- Request -
Consider the listing below. Extract exactly the lines from the line containing "Keep writing the" to the line containing "else: dup(proto, (x, y, 0), rz, lab, g)", both included.

━━━━━━━━━━━━━━━━━━━━

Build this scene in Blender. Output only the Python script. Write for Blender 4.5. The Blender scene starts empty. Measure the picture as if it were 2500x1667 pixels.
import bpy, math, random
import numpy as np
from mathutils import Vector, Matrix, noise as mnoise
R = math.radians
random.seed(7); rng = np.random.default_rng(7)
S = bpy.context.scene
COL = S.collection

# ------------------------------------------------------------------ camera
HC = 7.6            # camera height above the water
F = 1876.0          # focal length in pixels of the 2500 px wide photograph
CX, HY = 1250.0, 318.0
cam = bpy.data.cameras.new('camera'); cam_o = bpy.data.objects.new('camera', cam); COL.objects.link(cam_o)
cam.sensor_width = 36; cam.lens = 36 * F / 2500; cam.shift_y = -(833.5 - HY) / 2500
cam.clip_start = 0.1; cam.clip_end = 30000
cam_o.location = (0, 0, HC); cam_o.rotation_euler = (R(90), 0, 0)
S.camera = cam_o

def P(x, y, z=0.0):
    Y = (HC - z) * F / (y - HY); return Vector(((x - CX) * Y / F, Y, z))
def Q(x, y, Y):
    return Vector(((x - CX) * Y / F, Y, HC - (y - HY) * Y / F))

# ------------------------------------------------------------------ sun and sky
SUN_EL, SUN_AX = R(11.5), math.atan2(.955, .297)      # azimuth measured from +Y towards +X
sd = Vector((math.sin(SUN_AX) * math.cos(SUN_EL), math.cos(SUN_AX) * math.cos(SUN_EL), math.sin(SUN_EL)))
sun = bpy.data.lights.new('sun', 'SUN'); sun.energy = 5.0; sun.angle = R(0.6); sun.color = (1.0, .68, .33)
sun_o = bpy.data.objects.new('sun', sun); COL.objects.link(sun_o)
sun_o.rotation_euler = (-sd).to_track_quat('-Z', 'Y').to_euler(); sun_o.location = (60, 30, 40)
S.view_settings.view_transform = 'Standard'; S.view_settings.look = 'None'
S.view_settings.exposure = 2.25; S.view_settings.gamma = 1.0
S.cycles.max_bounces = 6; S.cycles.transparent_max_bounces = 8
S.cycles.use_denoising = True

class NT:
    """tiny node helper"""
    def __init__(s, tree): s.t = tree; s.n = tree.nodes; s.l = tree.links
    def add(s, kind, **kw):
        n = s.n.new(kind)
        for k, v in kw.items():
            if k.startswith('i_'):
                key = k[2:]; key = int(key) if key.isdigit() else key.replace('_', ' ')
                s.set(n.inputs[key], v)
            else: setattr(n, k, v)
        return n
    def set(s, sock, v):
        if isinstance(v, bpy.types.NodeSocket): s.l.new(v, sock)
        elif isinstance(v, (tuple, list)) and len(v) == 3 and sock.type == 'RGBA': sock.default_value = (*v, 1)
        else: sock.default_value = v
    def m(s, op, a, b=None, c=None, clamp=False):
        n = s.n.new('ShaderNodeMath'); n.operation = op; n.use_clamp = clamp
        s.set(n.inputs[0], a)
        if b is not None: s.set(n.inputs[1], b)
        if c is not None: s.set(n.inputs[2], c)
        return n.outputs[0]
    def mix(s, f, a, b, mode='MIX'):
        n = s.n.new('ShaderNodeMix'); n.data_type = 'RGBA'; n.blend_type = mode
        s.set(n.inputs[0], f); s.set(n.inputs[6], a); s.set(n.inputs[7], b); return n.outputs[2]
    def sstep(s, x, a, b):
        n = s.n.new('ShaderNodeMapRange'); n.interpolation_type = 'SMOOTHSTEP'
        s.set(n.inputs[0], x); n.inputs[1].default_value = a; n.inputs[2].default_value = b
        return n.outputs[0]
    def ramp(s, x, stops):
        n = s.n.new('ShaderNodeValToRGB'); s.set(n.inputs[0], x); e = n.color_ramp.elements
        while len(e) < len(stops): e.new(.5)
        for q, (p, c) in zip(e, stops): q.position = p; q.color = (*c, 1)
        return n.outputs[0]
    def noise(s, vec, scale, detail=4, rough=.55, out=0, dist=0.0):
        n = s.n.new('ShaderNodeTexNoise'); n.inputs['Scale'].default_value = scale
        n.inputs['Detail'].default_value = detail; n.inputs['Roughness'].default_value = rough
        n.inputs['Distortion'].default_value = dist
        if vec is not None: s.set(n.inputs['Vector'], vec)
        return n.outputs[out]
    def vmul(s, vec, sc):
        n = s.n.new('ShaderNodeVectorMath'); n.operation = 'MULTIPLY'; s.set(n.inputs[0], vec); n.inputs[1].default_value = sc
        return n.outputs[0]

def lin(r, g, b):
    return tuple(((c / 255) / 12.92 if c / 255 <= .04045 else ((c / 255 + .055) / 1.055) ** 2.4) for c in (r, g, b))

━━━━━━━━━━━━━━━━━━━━

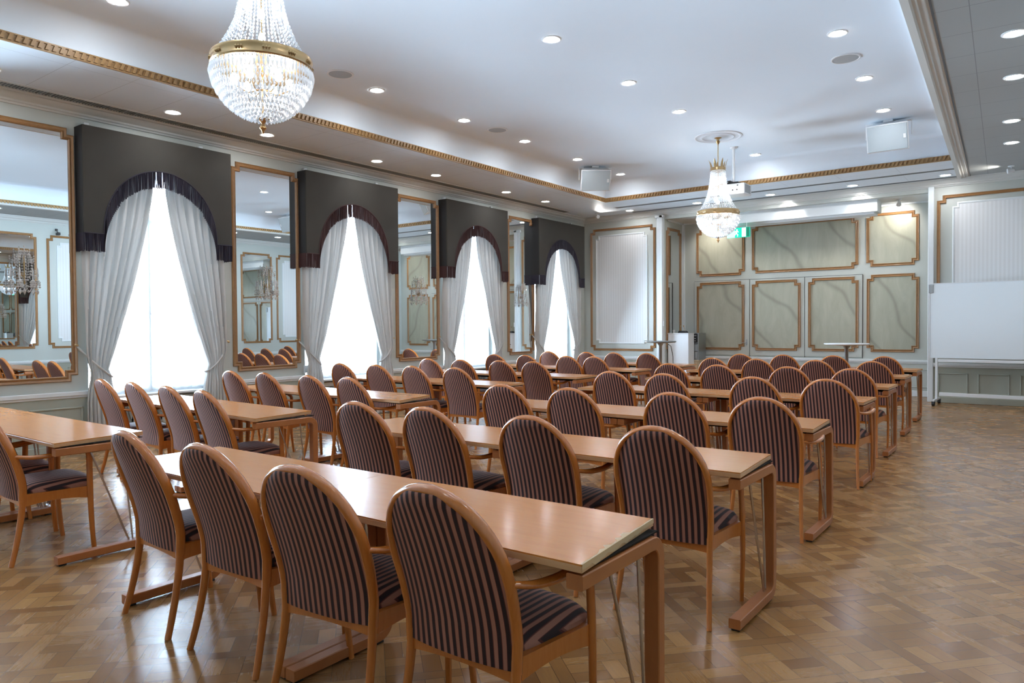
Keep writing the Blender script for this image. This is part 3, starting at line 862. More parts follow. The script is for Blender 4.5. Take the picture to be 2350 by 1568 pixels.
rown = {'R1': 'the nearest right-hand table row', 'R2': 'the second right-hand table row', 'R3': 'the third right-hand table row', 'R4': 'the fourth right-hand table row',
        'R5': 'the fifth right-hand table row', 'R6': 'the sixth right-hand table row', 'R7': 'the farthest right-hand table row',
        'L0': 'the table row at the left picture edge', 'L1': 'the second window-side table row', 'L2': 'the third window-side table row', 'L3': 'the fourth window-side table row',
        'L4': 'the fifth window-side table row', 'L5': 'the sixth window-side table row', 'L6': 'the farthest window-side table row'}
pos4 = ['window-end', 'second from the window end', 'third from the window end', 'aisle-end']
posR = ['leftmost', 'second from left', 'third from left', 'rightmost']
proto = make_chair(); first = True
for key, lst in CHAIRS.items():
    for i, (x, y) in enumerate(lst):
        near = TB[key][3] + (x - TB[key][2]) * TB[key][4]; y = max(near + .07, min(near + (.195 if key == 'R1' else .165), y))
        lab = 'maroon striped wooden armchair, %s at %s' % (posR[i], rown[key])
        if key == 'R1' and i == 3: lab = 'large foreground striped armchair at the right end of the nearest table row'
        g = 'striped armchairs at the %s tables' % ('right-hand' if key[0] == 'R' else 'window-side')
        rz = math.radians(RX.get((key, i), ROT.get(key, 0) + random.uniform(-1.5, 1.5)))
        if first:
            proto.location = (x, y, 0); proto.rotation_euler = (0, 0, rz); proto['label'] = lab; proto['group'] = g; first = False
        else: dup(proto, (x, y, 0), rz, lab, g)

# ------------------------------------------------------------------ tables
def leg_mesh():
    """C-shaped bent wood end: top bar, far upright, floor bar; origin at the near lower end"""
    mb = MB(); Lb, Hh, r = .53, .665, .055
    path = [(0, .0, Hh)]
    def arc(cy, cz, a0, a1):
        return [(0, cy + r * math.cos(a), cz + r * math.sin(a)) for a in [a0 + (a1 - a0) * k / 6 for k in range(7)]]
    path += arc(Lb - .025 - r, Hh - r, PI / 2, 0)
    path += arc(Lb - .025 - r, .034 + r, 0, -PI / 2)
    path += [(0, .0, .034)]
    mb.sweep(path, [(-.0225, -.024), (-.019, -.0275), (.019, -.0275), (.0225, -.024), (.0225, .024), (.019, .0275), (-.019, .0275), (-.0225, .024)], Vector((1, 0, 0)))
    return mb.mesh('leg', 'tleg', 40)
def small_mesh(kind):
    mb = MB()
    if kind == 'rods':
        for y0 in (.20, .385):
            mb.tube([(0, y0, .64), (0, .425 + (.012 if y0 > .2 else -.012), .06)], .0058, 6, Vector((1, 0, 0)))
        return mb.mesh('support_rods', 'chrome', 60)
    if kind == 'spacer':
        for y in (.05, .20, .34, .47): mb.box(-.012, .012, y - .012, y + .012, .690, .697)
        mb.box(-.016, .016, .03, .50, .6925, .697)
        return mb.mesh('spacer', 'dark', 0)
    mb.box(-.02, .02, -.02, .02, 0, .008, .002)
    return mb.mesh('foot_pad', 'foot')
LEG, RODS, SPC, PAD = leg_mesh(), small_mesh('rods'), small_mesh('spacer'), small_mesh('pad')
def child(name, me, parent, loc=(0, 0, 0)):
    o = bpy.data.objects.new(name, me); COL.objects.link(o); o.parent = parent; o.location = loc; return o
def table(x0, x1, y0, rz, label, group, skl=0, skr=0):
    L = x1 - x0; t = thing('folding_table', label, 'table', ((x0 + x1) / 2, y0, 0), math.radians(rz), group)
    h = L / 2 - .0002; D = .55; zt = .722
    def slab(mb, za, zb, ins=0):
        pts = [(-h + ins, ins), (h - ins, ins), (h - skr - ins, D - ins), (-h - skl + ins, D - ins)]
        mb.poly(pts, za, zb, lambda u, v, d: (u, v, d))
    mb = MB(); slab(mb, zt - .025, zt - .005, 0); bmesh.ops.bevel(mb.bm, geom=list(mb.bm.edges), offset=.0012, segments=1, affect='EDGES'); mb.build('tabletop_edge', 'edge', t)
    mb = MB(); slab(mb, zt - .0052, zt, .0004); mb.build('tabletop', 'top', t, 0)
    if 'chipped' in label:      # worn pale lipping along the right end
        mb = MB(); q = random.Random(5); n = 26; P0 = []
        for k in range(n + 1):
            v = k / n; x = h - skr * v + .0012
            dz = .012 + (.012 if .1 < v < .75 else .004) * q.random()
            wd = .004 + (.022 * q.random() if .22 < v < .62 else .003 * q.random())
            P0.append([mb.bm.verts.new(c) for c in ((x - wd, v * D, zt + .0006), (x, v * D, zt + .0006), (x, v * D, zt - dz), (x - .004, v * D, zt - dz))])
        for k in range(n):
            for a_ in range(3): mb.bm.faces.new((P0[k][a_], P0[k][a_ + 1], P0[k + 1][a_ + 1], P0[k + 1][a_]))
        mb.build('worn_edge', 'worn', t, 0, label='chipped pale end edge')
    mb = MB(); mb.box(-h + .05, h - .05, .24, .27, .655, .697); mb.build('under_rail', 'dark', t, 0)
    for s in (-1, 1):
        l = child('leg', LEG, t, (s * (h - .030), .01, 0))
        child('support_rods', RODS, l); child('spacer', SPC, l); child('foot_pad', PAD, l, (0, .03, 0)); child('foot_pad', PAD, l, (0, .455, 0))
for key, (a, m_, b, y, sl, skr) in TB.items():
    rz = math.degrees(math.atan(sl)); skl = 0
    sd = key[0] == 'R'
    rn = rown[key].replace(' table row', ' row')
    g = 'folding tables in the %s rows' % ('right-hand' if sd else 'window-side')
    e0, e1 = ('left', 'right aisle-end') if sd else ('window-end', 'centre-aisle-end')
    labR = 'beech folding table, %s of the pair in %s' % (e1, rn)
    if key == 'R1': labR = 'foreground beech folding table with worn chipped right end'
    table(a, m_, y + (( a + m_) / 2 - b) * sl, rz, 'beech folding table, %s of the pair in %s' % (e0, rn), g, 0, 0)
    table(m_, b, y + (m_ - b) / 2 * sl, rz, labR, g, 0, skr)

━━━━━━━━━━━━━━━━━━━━

- Complete output -
Keep writing the Blender script for this image. This is part 3, starting at line 862. More parts follow. The script is for Blender 4.5. Take the picture to be 2350 by 1568 pixels.
rown = {'R1': 'the nearest right-hand table row', 'R2': 'the second right-hand table row', 'R3': 'the third right-hand table row', 'R4': 'the fourth right-hand table row',
        'R5': 'the fifth right-hand table row', 'R6': 'the sixth right-hand table row', 'R7': 'the farthest right-hand table row',
        'L0': 'the table row at the left picture edge', 'L1': 'the second window-side table row', 'L2': 'the third window-side table row', 'L3': 'the fourth window-side table row',
        'L4': 'the fifth window-side table row', 'L5': 'the sixth window-side table row', 'L6': 'the farthest window-side table row'}
pos4 = ['window-end', 'second from the window end', 'third from the window end', 'aisle-end']
posR = ['leftmost', 'second from left', 'third from left', 'rightmost']
proto = make_chair(); first = True
for key, lst in CHAIRS.items():
    for i, (x, y) in enumerate(lst):
        near = TB[key][3] + (x - TB[key][2]) * TB[key][4]; y = max(near + .07, min(near + (.195 if key == 'R1' else .165), y))
        lab = 'maroon striped wooden armchair, %s at %s' % (posR[i], rown[key])
        if key == 'R1' and i == 3: lab = 'large foreground striped armchair at the right end of the nearest table row'
        g = 'striped armchairs at the %s tables' % ('right-hand' if key[0] == 'R' else 'window-side')
        rz = math.radians(RX.get((key, i), ROT.get(key, 0) + random.uniform(-1.5, 1.5)))
        if first:
            proto.location = (x, y, 0); proto.rotation_euler = (0, 0, rz); proto['label'] = lab; proto['group'] = g; first = False
        else: dup(proto, (x, y, 0), rz, lab, g)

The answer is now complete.